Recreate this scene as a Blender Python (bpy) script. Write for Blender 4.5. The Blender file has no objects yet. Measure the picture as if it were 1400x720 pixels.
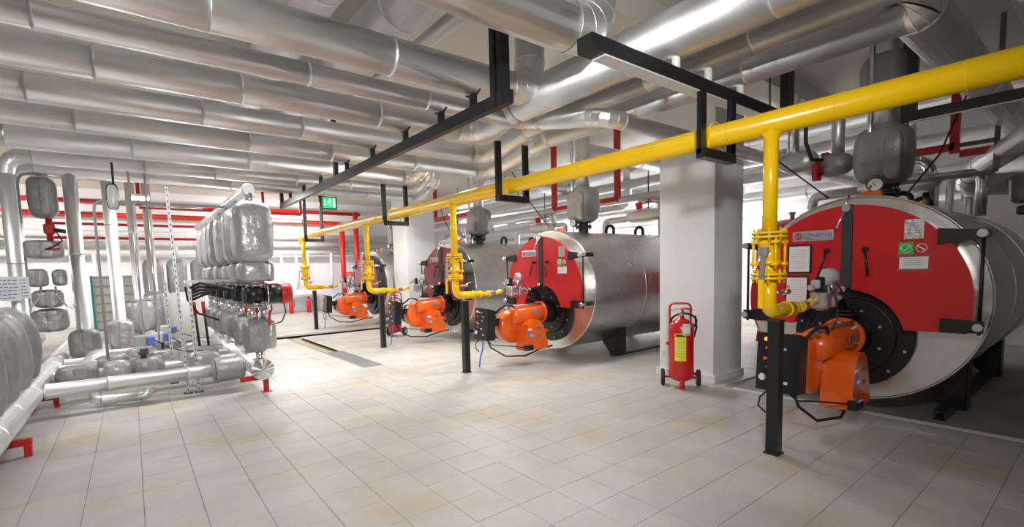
import bpy, math, random
from mathutils import Vector, Matrix
from math import sin, cos, pi, radians, sqrt, atan2
C = bpy.context.scene
COL = C.collection
rnd = random.Random(7)
PI = pi
# ------------------------------------------------------------------ camera
cam = bpy.data.cameras.new('camera')
camo = bpy.data.objects.new('camera', cam)
COL.objects.link(camo)
C.camera = camo
F, PX, PY = 655.04, 689.9, 420.9          # focal length and principal point, 1400 x 720 frame
YAW, PIT, ROL = 0.911317, -0.081469, -0.026543
cam.sensor_fit = 'HORIZONTAL'
cam.sensor_width = 36
cam.lens = F/1400*36
cam.shift_x = (700-PX)/1400
cam.shift_y = (PY-360)/1400
cam.clip_start = 0.05
fw = Vector((cos(YAW)*cos(PIT), sin(YAW)*cos(PIT), sin(PIT)))
r0 = Vector((sin(YAW), -cos(YAW), 0))
u0 = r0.cross(fw)
rr = r0*cos(ROL)+u0*sin(ROL)
uu = -r0*sin(ROL)+u0*cos(ROL)
M = Matrix((rr, uu, -fw)).transposed().to_4x4()
M.translation = (0, 0, 1.55)
camo.matrix_world = M
# ------------------------------------------------------------------ world and exposure
w = bpy.data.worlds.new('world')
C.world = w
w.use_nodes = True
w.node_tree.nodes['Background'].inputs[0].default_value = (0.9, 0.95, 1, 1)
w.node_tree.nodes['Background'].inputs[1].default_value = 0.1
vs = C.view_settings
vs.view_transform = 'Standard'
vs.look = 'None'
vs.exposure = 0.28
vs.gamma = 1
vs.use_curve_mapping = False


def area(name, loc, size, power, target=None, color=(1, .985, .96), parent=None, spread=180):
    l = bpy.data.lights.new(name, 'AREA')
    l.shape = 'RECTANGLE'
    l.size, l.size_y = size
    l.energy = power
    l.spread = radians(spread)
    l.color = color
    o = bpy.data.objects.new(name, l)
    COL.objects.link(o)
    o.location = loc
    if target is not None:
        d = Vector(target)-Vector(loc)
        o.rotation_euler = d.to_track_quat('-Z', 'Y').to_euler()
    if parent:
        o.parent = parent
        o.location = Vector(loc)-parent.location
    return o


# unseen lights added near the viewer and among the pipes, with no fixtures
area('unseen_light', (0.15, -0.3, 2.75), (.30, .22), 78, (2.9, 5.2, 2.1), spread=125)  # key light, placed to suit the bracket's shadow on the column
area('unseen_light', (-1.2, 0.6, 3.9), (1.2, .3), 30, (-1.0, 4.0, 2.6))
area('unseen_light', (1.9, 7.62, 3.46), (2.4, .2), 55, (2.0, 7.3, 0), spread=120)  # added in the gap behind a bank pipe to brighten the middle floor
area('unseen_light', (-1.7, 7.62, 3.46), (1.6, .2), 22, (-.5, 7.8, 0), spread=120)
area('unseen_light', (5.35, 5.0, 3.3), (.25, 1.2), 42, (3.6, 5.0, 0), spread=150)  # added behind the right bank, out of view, to fill the floor
area('unseen_light', (5.2, 7.8, 3.3), (.25, 1.2), 58, (4.0, 7.4, 0), spread=150)
area('unseen_light', (5.0, 10.9, 3.3), (.25, 1.2), 48, (4.0, 12.0, 0), spread=150)
area('unseen_light', (3.2, 14.5, 3.6), (1.2, .25), 85, (3.2, 14.5, 0))
area('unseen_light', (10.6, 7.2, 2.5), (.25, 1.2), 130, (12, 7.4, 2.3), spread=140)
area('unseen_light', (10.6, 11.8, 2.5), (.25, 1.2), 130, (12, 11.6, 2.3))
area('unseen_light', (4.4, 18.6, 3.6), (3.0, .3), 120, (4.4, 20.5, 1.9))
area('unseen_light', (-2.0, 17.5, 3.6), (3.0, .3), 90, (-2, 20.0, 1.9))
area('unseen_light', (2.1, 11.2, 2.9), (.25, 1.2), 26, (1.0, 9.8, 1.0))
area('unseen_light', (-2.2, 12.4, 2.9), (.25, 1.2), 22, (-.2, 11.6, .3))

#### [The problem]
Working from the lines above, reproduce the material exactly and exclude its pictures.

#### [Response to this task]
Recreate this scene as a Blender Python (bpy) script. Write for Blender 4.5. The Blender file has no objects yet. Measure the picture as if it were 1400x720 pixels.
import bpy, math, random
from mathutils import Vector, Matrix
from math import sin, cos, pi, radians, sqrt, atan2
C = bpy.context.scene
COL = C.collection
rnd = random.Random(7)
PI = pi
# ------------------------------------------------------------------ camera
cam = bpy.data.cameras.new('camera')
camo = bpy.data.objects.new('camera', cam)
COL.objects.link(camo)
C.camera = camo
F, PX, PY = 655.04, 689.9, 420.9          # focal length and principal point, 1400 x 720 frame
YAW, PIT, ROL = 0.911317, -0.081469, -0.026543
cam.sensor_fit = 'HORIZONTAL'
cam.sensor_width = 36
cam.lens = F/1400*36
cam.shift_x = (700-PX)/1400
cam.shift_y = (PY-360)/1400
cam.clip_start = 0.05
fw = Vector((cos(YAW)*cos(PIT), sin(YAW)*cos(PIT), sin(PIT)))
r0 = Vector((sin(YAW), -cos(YAW), 0))
u0 = r0.cross(fw)
rr = r0*cos(ROL)+u0*sin(ROL)
uu = -r0*sin(ROL)+u0*cos(ROL)
M = Matrix((rr, uu, -fw)).transposed().to_4x4()
M.translation = (0, 0, 1.55)
camo.matrix_world = M
# ------------------------------------------------------------------ world and exposure
w = bpy.data.worlds.new('world')
C.world = w
w.use_nodes = True
w.node_tree.nodes['Background'].inputs[0].default_value = (0.9, 0.95, 1, 1)
w.node_tree.nodes['Background'].inputs[1].default_value = 0.1
vs = C.view_settings
vs.view_transform = 'Standard'
vs.look = 'None'
vs.exposure = 0.28
vs.gamma = 1
vs.use_curve_mapping = False


def area(name, loc, size, power, target=None, color=(1, .985, .96), parent=None, spread=180):
    l = bpy.data.lights.new(name, 'AREA')
    l.shape = 'RECTANGLE'
    l.size, l.size_y = size
    l.energy = power
    l.spread = radians(spread)
    l.color = color
    o = bpy.data.objects.new(name, l)
    COL.objects.link(o)
    o.location = loc
    if target is not None:
        d = Vector(target)-Vector(loc)
        o.rotation_euler = d.to_track_quat('-Z', 'Y').to_euler()
    if parent:
        o.parent = parent
        o.location = Vector(loc)-parent.location
    return o


# unseen lights added near the viewer and among the pipes, with no fixtures
area('unseen_light', (0.15, -0.3, 2.75), (.30, .22), 78, (2.9, 5.2, 2.1), spread=125)  # key light, placed to suit the bracket's shadow on the column
area('unseen_light', (-1.2, 0.6, 3.9), (1.2, .3), 30, (-1.0, 4.0, 2.6))
area('unseen_light', (1.9, 7.62, 3.46), (2.4, .2), 55, (2.0, 7.3, 0), spread=120)  # added in the gap behind a bank pipe to brighten the middle floor
area('unseen_light', (-1.7, 7.62, 3.46), (1.6, .2), 22, (-.5, 7.8, 0), spread=120)
area('unseen_light', (5.35, 5.0, 3.3), (.25, 1.2), 42, (3.6, 5.0, 0), spread=150)  # added behind the right bank, out of view, to fill the floor
area('unseen_light', (5.2, 7.8, 3.3), (.25, 1.2), 58, (4.0, 7.4, 0), spread=150)
area('unseen_light', (5.0, 10.9, 3.3), (.25, 1.2), 48, (4.0, 12.0, 0), spread=150)
area('unseen_light', (3.2, 14.5, 3.6), (1.2, .25), 85, (3.2, 14.5, 0))
area('unseen_light', (10.6, 7.2, 2.5), (.25, 1.2), 130, (12, 7.4, 2.3), spread=140)
area('unseen_light', (10.6, 11.8, 2.5), (.25, 1.2), 130, (12, 11.6, 2.3))
area('unseen_light', (4.4, 18.6, 3.6), (3.0, .3), 120, (4.4, 20.5, 1.9))
area('unseen_light', (-2.0, 17.5, 3.6), (3.0, .3), 90, (-2, 20.0, 1.9))
area('unseen_light', (2.1, 11.2, 2.9), (.25, 1.2), 26, (1.0, 9.8, 1.0))
area('unseen_light', (-2.2, 12.4, 2.9), (.25, 1.2), 22, (-.2, 11.6, .3))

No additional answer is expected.